AUD/USD: Mildly bid around mid-0.6600s amid cautious optimism, Australia/US inflation in focus
- AUD/USD picks up bids to pare weekly losses amid sluggish markets.
- News of a deal for Silicon Valley Bank joins dovish comments from Fed’s Kashkari to lure Aussie pair buyers.
- Absence of data/events on Monday allow pair to consolidate previous fall ahead of the key inflation numbers scheduled during the week.
AUD/USD grinds near an intraday high surrounding 0.6650 amid Monday’s sluggish Asian session, portraying a mildly positive sentiment after a week of pessimism and volatility. In doing so, the Aussie pair cheers hopes of easing banking fears while also cheering news suggesting the challenges for the Federal Reserve’s (Fed) rate hikes.
That said, comments from Minneapolis Fed President Neel Kashkari on the CBS show Face the Nation seem to weigh on the US Dollar of late as the policymaker said, that recent stress in the banking sector and the possibility of a follow-on credit crunch brings the US closer to recession.
Previously, Atlanta Fed President Raphael Bostic told NPR that it was not an easy decision to raise the policy rate while also adding that he is not expecting the economy to fall into recession. “Fed has to get inflation under control,” said Fed’s Bostic. Further, St. Louis Federal Reserve President James Bullard, a policy hawk, said on Friday that the response to the bank stress was swift and appropriate, allowing the monetary policy to focus on inflation, per Reuters. The policymaker also added that the projections suggest one more rate hike that could be at the next FOMC meeting or soon after.
It’s worth noting that the headlines from Bloomberg also contributed to the risk-on mood and allowed the AUD/USD price to remain firmer after a loss-making week. “First Citizens BancShares Inc. is in advanced talks to acquire Silicon Valley Bank after its collapse earlier this month, according to people familiar with the matter,” said Bloomberg.
Talking about the data, US Durable Goods Orders for February dropped by 1.0% versus January’s fall of 5% (revised from -4.5%) and the market expectation for an increase of 0.6%. Details suggested that the figure for Durable Goods Orders ex Defense and ex Transportation were also downbeat but Nondefense Capital Goods Orders ex Aircraft came in firmer-than-expected 0.0% to 0.2%, versus 0.3% prior. Moving on, the preliminary readings of the US S&P Global PMIs for March came in firmer as the Manufacturing gauge rose to 49.3 from 47.3 in February, versus 47.0 expected, while Services PMI rose to 53.8 from 50.6 prior and 50.5 expected. With this, the S&P Global’s Composite PMI increased to 53.3 from 50.1 in February, versus 50.1 market forecasts.
Amid these plays, S&P 500 Futures trace Wall Street’s mild closing while the US Treasury bond yields remain pressured.

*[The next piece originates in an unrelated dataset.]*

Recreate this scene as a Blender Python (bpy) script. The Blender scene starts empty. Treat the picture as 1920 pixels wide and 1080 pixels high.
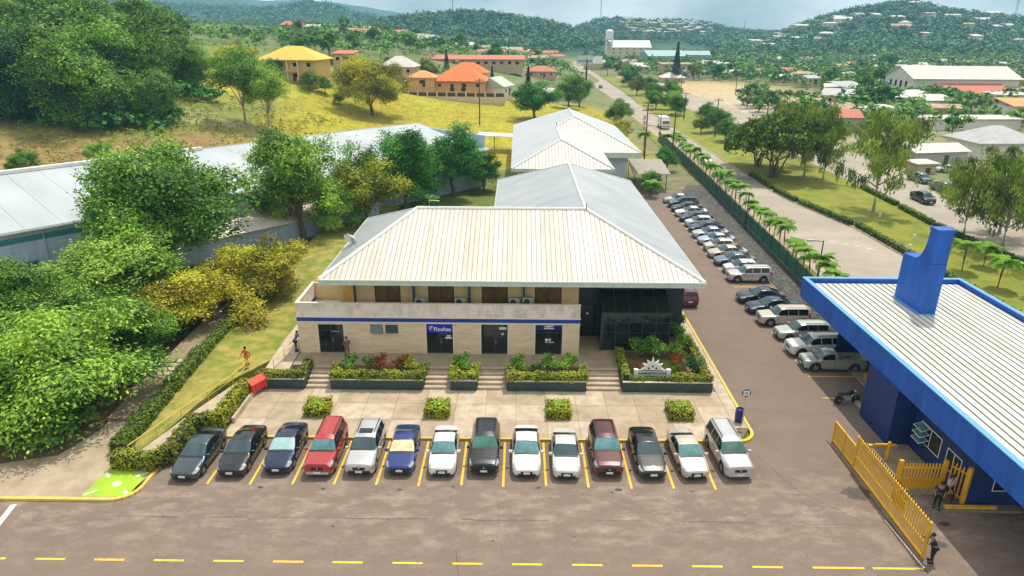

Moving on, AUD/USD traders may witness further consolidation on Monday amid a lack of major data/events. However, the cautious mood ahead of this week’s Aussie Retail Sales, monthly inflation and the Fed’s preferred inflation gauge, namely the Core Personals Consumption Expenditure (PCE) Price Index, could test the pair’s upside momentum. It’s worth noting that the Reserve Bank of Australia officials have mostly been cautious of late and hence softening the inflation signals could keep the sellers in the driver’s seat.
Technical analysis
A clear downside break of a two-week-old ascending support line, now immediate resistance near 0.6675, keeps the AUD/USD pair on the bear’s radar.